By default, this is the floor area of only the successfully-matched rooms.
This floor area accounts for Room multipliers and will always be in either square meters or square feet depending on whether this object’s units are either SI or IP.
- property floor_conduction¶
Get a data collection for floor conduction loss/gain of the load balance.
- property floor_storage¶
Get a data collection for heat loss/gain from storage within interior floors.
When the model is for a single room or subset of a whole building, this term will indicate heat loss to adjacent Rooms through interior Floors. It also includes all heat exchange that happens across Ceilings.
- property gas_equip¶
Get a data collection for the gas equipment gain of the load balance.
- property heating¶
Get a data collection for the heating of the load balance.
- property infiltration¶
Get a data collection for the infiltration gain/loss of the load balance.
- property lighting¶
Get a data collection for the lighting gain of the load balance.
- property mech_ventilation¶
Get a data collection for the mechanical ventilation of the load balance.
- property nat_ventilation¶
Get a data collection for the natural ventilation of the load balance.
- property opaque_conduction¶
Get a data collection for opaque conduction loss/gain of the load balance.
- property people¶
Get a data collection for the people gain of the load balance.
- property process¶
Get a data collection for the process load gain of the load balance.
- property roof_conduction¶
Get a data collection for roof conduction loss/gain of the load balance.
- property rooms¶
Get the Rooms that have been successfully matched to the input data.
- property service_hot_water¶
Get a data collection for the service hot water gain of the load balance.
- property solar¶
Get a data collection for the solar gain of the load balance.
- property storage¶
Get a data collection for the remainder of the load balance, indicating storage.
- property units¶
Get or set text for the units system in which the room geometry exists.
- property wall_conduction¶
Get a data collection for wall conduction loss/gain of the load balance.
- property wall_storage¶
Get a data collection for heat loss/gain from storage within interior walls.
When the model is for a single room or subset of a whole building, this term will indicate heat loss to adjacent Rooms through interior Walls.
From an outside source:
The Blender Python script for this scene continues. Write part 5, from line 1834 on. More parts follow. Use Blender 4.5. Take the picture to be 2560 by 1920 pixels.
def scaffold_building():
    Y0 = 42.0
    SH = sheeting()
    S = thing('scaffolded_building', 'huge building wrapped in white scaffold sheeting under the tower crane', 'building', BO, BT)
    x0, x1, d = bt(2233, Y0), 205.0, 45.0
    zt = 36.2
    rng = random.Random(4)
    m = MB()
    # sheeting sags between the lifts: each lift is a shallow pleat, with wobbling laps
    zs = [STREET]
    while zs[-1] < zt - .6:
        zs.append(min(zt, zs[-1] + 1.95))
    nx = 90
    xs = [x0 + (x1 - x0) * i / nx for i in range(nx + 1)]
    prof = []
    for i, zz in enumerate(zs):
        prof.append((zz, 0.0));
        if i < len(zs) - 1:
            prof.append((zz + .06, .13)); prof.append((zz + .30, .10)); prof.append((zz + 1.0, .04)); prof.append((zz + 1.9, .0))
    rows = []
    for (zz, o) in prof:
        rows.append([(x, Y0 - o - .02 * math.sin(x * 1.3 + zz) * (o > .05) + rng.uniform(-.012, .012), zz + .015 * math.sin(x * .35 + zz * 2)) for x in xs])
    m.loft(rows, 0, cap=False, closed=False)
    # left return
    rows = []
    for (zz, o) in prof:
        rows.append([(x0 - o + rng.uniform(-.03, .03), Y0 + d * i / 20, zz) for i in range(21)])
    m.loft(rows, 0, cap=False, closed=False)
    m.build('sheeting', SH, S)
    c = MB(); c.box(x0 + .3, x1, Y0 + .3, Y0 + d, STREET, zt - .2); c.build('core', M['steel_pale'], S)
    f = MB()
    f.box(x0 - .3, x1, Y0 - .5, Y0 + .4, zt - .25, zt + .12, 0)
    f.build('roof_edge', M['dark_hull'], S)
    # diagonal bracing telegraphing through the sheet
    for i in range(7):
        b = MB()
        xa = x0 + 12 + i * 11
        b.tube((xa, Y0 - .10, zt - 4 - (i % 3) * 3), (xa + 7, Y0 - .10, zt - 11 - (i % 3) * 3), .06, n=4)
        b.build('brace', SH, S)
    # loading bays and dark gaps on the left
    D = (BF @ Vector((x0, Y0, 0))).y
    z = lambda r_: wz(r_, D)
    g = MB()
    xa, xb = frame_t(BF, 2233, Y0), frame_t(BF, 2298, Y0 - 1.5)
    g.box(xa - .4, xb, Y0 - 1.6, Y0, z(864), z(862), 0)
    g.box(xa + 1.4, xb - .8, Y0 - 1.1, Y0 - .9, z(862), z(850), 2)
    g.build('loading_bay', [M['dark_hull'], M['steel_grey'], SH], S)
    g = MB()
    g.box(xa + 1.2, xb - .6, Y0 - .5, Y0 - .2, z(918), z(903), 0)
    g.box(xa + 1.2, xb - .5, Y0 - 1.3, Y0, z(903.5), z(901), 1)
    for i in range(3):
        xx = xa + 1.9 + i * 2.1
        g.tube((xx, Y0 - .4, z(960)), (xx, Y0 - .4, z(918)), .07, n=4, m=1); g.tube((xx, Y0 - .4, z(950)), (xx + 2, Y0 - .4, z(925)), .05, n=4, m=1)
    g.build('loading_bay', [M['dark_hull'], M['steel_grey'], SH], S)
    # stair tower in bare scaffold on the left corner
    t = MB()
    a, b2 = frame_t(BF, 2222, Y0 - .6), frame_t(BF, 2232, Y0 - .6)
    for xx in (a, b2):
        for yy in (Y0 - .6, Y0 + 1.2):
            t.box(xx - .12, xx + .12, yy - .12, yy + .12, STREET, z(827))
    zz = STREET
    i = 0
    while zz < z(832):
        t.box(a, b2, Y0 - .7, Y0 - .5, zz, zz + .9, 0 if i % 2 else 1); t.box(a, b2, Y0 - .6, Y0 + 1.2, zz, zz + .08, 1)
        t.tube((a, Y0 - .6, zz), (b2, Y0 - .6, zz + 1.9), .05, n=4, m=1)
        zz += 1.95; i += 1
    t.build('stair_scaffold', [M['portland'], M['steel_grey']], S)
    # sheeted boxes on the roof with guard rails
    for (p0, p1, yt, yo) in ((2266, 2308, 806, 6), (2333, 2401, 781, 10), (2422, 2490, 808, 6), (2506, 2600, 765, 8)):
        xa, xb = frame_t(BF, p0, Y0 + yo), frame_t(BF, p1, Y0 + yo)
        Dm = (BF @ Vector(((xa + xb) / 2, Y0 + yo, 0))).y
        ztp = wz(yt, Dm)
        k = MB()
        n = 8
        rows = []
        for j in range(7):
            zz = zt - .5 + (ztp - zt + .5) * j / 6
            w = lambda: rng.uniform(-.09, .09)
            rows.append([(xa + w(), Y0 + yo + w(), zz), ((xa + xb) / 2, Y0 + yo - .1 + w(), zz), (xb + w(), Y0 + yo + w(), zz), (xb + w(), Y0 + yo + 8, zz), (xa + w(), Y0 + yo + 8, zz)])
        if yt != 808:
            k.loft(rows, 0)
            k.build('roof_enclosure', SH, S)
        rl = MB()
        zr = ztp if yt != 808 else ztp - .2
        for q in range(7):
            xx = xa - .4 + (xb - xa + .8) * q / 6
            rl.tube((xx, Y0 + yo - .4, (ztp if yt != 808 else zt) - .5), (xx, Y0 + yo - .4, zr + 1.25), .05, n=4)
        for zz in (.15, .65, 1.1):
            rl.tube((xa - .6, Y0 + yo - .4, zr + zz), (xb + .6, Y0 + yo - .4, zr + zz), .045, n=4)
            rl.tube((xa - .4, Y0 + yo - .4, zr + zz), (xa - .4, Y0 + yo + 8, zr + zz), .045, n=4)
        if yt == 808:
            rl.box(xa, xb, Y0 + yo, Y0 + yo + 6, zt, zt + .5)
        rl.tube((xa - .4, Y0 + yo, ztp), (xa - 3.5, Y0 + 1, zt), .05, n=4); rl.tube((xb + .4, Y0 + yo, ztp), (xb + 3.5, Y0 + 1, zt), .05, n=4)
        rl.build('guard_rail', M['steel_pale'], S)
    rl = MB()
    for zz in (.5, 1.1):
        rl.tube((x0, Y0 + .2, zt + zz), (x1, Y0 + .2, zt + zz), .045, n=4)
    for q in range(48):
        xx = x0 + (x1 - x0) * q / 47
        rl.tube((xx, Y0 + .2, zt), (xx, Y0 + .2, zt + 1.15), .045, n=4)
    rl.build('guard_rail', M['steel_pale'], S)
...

It also includes all heat exchange that happens across AirBoundaries.
- property window_conduction¶
Get a data collection for window conduction loss/gain of the load balance.
- property window_storage¶
Get a data collection for heat loss/gain from storage within interior windows.
This will also include any heat transfer from doors. For full building models, this term should typically be very close to zero given that EnergyPlus Fenestration surfaces don’t typically have thermal mass. However, when the model is for a single room or subset of a whole building, this term will indicate heat loss to adjacent Rooms through interior windows.